--- begin SOURCE DATA ---
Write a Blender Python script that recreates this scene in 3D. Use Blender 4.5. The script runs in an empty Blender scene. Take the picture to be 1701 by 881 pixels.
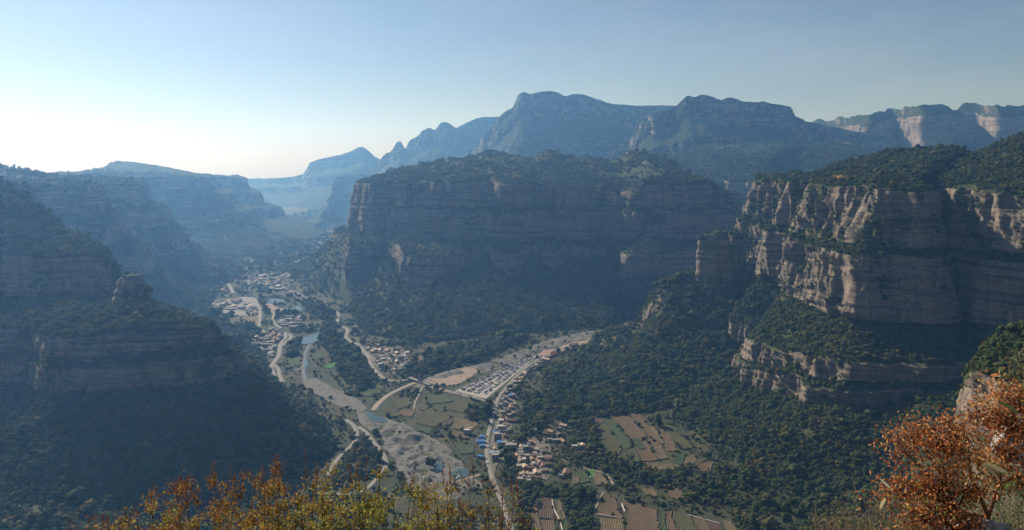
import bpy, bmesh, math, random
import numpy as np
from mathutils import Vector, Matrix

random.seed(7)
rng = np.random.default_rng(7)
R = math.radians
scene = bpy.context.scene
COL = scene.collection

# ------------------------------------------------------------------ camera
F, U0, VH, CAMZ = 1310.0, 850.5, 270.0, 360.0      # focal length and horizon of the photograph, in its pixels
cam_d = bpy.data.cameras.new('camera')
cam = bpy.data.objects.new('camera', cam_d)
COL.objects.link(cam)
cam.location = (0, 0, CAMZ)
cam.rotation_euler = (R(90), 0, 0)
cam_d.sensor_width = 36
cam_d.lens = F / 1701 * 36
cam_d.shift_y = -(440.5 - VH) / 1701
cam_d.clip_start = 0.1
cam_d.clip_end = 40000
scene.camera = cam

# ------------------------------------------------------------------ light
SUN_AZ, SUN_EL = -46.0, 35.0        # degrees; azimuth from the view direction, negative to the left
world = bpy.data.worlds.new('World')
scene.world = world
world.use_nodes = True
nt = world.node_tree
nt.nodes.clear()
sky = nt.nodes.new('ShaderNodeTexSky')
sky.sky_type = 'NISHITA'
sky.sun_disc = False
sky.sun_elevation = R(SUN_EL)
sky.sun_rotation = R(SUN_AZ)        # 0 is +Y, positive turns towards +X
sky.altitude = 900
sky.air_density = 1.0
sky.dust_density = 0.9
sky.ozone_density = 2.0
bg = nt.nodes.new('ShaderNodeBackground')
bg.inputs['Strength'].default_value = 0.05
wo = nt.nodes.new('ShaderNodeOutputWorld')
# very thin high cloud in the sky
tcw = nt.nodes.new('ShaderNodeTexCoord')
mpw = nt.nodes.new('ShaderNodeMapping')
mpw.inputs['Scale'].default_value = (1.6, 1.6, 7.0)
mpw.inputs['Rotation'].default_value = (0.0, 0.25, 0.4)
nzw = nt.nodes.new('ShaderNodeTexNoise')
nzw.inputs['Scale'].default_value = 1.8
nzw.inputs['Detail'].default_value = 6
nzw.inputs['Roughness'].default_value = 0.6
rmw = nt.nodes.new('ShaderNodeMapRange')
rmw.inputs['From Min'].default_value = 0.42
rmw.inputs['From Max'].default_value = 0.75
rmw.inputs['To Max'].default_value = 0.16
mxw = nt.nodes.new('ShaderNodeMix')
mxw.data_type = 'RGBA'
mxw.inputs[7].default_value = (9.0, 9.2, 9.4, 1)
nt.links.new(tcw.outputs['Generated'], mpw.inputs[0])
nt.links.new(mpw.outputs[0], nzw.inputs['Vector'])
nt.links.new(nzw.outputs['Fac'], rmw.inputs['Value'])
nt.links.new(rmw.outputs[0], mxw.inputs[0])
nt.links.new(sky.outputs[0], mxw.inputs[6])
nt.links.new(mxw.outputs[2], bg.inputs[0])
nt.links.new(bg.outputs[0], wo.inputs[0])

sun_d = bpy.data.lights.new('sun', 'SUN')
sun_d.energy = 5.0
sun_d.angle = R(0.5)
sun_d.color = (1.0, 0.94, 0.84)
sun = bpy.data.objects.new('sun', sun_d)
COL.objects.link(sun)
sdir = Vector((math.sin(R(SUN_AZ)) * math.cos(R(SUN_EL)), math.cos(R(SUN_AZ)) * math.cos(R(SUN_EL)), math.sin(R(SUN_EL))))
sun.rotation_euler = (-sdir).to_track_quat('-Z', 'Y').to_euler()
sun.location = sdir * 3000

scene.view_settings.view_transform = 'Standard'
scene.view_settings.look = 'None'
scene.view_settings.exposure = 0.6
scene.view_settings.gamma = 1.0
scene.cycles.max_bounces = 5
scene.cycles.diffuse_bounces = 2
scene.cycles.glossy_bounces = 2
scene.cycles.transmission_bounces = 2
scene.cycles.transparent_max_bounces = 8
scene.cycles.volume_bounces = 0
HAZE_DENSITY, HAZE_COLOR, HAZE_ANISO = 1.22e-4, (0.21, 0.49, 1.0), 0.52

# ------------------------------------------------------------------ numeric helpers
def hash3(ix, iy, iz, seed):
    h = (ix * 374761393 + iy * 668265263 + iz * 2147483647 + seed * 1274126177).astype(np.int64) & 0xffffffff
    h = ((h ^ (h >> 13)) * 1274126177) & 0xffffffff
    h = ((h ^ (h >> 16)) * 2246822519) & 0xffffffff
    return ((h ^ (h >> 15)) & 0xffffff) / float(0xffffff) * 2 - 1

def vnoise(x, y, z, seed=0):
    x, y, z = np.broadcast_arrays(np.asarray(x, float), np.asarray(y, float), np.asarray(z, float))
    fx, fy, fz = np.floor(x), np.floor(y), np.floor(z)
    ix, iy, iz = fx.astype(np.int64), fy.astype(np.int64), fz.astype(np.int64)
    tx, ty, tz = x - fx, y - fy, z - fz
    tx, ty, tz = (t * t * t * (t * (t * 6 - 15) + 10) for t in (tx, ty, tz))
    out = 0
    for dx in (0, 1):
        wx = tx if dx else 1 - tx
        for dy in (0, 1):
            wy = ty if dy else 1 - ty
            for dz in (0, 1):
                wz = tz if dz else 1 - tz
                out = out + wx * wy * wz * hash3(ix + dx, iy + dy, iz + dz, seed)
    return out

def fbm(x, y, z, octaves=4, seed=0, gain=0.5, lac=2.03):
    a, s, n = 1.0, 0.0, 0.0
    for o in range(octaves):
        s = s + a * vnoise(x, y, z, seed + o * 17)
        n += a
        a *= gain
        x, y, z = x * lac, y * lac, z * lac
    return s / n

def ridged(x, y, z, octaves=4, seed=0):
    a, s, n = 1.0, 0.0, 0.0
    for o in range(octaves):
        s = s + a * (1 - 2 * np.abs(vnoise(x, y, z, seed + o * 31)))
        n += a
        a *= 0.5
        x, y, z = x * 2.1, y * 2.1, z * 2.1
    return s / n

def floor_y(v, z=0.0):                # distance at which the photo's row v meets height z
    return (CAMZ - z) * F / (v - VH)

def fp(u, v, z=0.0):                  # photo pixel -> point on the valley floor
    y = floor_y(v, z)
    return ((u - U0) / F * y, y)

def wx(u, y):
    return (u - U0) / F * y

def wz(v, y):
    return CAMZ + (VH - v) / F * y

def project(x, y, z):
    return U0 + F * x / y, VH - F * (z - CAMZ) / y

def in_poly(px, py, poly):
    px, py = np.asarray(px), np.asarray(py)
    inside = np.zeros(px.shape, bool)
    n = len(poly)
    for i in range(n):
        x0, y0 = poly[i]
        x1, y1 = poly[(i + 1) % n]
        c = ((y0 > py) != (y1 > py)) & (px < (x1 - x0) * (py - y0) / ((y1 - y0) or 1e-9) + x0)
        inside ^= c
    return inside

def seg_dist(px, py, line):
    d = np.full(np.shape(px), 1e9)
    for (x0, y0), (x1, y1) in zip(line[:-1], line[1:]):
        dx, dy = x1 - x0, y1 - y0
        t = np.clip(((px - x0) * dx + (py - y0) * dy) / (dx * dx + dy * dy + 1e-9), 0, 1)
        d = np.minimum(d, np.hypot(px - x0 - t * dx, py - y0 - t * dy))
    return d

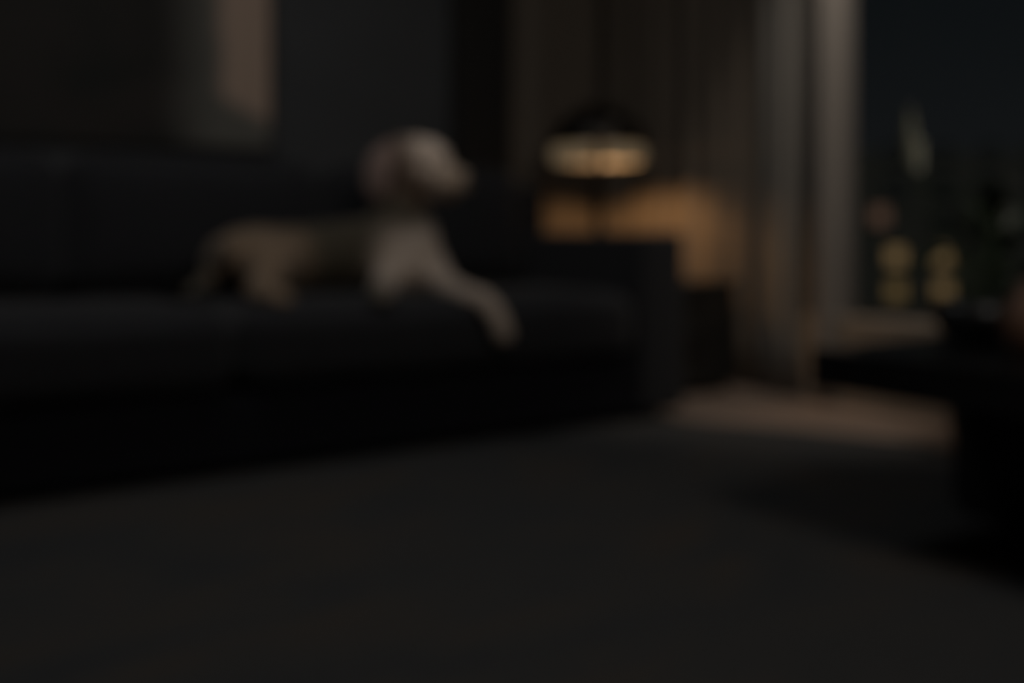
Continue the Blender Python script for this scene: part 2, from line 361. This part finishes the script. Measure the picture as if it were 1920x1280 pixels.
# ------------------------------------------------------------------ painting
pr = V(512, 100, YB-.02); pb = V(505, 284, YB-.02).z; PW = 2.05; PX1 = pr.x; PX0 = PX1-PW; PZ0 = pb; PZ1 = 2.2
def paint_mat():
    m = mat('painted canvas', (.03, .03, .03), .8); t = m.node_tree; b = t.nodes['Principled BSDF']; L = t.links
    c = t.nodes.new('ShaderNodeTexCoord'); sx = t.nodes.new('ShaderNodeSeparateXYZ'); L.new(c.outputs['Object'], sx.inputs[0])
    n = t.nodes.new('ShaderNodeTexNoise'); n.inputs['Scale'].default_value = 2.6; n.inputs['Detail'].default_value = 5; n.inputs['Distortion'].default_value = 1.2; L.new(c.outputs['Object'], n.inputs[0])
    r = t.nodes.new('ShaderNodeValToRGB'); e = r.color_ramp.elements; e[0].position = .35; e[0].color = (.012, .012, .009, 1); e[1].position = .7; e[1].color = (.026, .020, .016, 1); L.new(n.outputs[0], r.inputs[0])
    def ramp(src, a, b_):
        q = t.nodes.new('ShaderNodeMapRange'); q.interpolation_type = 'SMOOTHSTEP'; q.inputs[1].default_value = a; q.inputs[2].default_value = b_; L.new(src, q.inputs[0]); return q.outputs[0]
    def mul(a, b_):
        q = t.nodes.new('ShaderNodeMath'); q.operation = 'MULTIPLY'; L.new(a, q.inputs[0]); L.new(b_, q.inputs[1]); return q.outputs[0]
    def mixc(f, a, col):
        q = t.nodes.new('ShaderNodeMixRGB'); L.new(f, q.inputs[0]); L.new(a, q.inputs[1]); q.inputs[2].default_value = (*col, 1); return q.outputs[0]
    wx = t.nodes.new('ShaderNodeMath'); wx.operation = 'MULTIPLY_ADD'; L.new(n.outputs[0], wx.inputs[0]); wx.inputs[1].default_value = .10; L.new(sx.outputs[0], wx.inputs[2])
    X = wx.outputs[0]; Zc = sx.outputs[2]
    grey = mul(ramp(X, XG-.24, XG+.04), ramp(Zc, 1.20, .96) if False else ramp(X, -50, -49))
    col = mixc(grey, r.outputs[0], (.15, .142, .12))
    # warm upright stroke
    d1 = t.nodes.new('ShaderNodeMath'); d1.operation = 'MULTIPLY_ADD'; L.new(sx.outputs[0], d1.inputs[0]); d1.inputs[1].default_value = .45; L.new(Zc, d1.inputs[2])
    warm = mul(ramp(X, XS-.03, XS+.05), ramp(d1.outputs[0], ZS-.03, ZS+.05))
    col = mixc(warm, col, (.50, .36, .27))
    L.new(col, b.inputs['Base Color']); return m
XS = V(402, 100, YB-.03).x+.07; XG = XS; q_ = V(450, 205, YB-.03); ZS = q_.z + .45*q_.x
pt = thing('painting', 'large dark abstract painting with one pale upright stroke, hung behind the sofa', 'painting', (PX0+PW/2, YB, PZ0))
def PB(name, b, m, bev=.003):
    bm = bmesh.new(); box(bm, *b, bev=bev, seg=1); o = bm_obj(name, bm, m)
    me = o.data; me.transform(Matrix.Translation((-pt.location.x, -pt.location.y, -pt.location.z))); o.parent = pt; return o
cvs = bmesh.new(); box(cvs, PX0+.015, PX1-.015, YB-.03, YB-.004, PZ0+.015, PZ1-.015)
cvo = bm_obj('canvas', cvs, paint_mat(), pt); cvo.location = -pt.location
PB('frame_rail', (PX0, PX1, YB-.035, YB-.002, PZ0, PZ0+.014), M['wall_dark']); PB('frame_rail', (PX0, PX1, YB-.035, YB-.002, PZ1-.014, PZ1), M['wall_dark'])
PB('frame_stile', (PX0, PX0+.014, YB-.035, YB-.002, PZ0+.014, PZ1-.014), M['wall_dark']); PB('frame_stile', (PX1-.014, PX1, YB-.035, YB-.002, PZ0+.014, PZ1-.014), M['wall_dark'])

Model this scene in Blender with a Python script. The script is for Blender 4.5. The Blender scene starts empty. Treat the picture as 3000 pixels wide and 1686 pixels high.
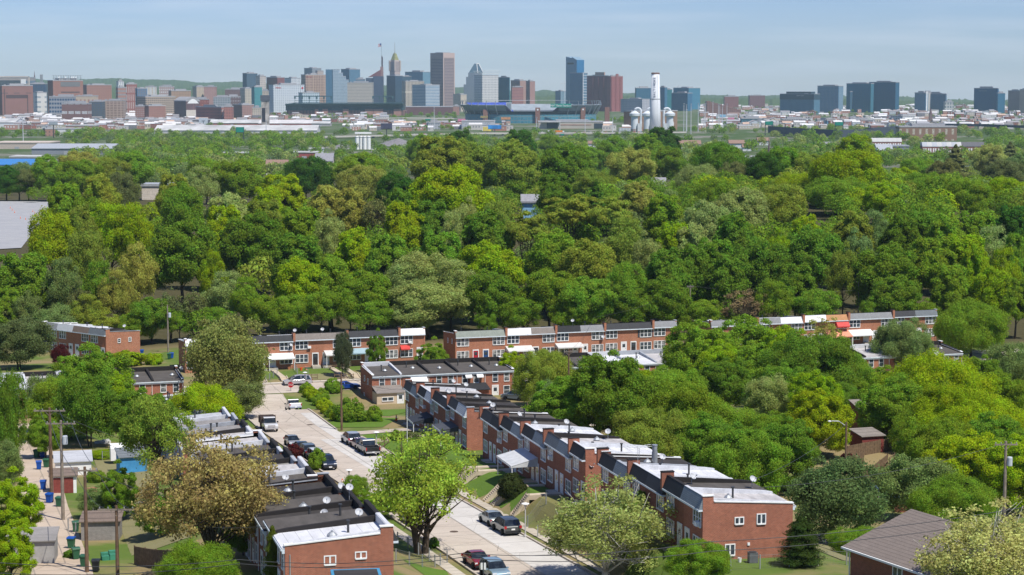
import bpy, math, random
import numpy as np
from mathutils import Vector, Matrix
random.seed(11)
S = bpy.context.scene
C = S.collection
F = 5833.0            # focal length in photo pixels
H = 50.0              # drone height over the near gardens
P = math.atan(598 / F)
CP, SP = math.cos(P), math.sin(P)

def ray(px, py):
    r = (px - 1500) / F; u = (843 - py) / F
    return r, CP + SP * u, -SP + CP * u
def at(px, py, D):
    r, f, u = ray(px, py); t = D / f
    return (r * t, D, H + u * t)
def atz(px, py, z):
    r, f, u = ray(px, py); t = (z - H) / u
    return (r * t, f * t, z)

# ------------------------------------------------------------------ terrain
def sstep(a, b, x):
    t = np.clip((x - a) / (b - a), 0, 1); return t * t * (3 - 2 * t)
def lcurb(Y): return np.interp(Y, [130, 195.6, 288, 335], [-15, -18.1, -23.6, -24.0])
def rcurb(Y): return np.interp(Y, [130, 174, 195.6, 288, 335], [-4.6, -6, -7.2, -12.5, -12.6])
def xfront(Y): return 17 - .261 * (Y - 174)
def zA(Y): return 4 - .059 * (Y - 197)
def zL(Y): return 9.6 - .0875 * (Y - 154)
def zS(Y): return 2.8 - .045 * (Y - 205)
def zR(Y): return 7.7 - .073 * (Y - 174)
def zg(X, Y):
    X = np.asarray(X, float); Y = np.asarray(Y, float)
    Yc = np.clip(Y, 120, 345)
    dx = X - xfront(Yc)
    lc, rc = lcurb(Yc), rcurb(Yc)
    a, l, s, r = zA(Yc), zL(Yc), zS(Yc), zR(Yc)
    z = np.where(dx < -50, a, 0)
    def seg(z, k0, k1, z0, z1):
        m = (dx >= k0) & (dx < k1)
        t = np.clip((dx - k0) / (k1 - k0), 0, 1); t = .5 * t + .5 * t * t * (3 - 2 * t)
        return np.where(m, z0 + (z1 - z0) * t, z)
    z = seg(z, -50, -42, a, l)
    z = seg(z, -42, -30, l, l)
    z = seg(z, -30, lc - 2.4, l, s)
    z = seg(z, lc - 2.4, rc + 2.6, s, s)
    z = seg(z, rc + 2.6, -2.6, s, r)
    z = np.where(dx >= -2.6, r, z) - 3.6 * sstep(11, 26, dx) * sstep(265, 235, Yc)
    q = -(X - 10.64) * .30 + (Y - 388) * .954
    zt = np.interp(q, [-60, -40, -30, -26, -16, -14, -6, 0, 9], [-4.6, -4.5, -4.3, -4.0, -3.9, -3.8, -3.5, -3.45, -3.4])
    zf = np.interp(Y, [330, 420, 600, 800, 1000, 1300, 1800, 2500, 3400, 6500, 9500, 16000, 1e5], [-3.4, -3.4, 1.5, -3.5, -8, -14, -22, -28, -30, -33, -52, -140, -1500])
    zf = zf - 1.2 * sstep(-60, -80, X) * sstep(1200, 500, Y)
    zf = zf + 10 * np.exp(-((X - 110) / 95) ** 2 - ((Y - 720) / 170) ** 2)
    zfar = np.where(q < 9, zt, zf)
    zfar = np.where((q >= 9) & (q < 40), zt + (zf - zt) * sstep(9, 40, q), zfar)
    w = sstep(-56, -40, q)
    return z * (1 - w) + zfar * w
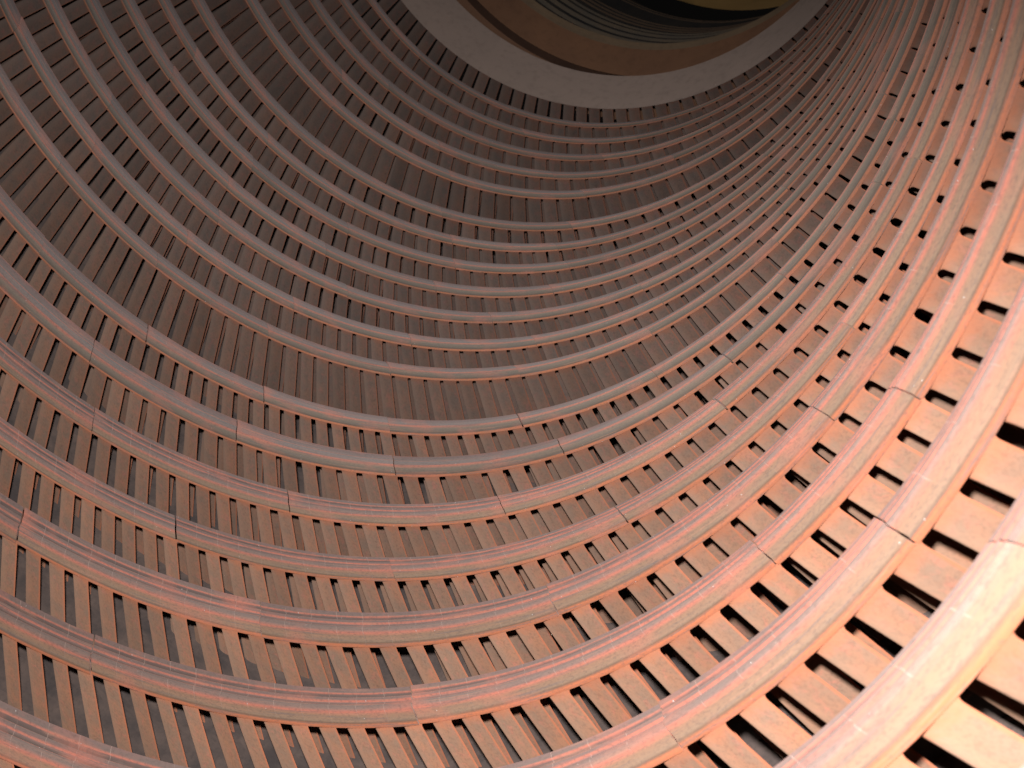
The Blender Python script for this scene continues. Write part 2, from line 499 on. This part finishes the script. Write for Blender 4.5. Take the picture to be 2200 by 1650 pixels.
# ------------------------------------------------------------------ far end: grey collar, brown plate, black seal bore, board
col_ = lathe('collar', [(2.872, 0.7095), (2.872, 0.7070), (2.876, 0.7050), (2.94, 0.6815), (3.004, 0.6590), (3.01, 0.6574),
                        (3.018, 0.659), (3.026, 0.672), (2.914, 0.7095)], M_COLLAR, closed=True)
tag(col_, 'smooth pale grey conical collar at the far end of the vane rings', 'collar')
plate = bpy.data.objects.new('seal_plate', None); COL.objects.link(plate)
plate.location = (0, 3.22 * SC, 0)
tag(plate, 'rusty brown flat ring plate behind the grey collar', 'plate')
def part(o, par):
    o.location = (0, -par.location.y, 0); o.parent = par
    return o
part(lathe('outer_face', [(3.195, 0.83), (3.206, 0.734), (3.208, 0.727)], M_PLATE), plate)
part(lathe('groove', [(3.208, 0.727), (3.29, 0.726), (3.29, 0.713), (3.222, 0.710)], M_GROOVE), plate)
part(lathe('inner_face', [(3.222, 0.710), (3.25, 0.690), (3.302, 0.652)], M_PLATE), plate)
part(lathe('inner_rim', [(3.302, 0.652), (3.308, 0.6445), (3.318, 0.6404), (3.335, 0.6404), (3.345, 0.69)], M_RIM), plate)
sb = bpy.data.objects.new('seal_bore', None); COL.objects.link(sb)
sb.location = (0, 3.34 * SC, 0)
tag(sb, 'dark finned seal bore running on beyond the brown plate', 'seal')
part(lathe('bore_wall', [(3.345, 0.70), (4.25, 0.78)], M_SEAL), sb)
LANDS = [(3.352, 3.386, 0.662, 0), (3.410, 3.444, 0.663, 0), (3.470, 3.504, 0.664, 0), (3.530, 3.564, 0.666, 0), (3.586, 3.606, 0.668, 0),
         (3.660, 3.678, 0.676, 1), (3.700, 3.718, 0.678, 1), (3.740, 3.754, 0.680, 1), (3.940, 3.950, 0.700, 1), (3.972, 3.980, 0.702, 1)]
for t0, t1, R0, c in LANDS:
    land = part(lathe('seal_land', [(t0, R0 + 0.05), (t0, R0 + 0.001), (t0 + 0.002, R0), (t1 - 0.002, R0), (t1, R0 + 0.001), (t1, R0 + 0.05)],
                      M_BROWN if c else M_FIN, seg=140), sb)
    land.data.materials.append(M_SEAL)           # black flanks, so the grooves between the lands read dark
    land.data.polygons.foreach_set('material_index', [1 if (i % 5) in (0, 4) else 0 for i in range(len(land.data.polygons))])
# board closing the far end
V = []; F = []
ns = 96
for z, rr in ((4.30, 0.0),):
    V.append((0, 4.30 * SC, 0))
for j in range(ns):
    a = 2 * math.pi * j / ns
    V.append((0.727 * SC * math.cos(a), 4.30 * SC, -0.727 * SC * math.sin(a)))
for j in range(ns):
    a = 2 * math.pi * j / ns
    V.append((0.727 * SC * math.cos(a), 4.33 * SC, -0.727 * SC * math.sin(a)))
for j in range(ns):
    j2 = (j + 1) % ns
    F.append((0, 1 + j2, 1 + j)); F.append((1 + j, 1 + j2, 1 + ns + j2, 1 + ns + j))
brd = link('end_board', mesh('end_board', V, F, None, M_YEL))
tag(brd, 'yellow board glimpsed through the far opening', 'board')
--- end SOURCE DATA ---
**TASK**. Exactly reproduce the run of lines from the start of the listing through the line with "scene.camera = cam", inclusive; pictures are not copied.

**EXERCISE OUTPUT**.
Write a Blender Python script that recreates this scene in 3D. Use Blender 4.5. The script runs in an empty Blender scene. Take the picture to be 1701 by 881 pixels.
import bpy, bmesh, math, random
import numpy as np
from mathutils import Vector, Matrix

random.seed(7)
rng = np.random.default_rng(7)
R = math.radians
scene = bpy.context.scene
COL = scene.collection

# ------------------------------------------------------------------ camera
F, U0, VH, CAMZ = 1310.0, 850.5, 270.0, 360.0      # focal length and horizon of the photograph, in its pixels
cam_d = bpy.data.cameras.new('camera')
cam = bpy.data.objects.new('camera', cam_d)
COL.objects.link(cam)
cam.location = (0, 0, CAMZ)
cam.rotation_euler = (R(90), 0, 0)
cam_d.sensor_width = 36
cam_d.lens = F / 1701 * 36
cam_d.shift_y = -(440.5 - VH) / 1701
cam_d.clip_start = 0.1
cam_d.clip_end = 40000
scene.camera = cam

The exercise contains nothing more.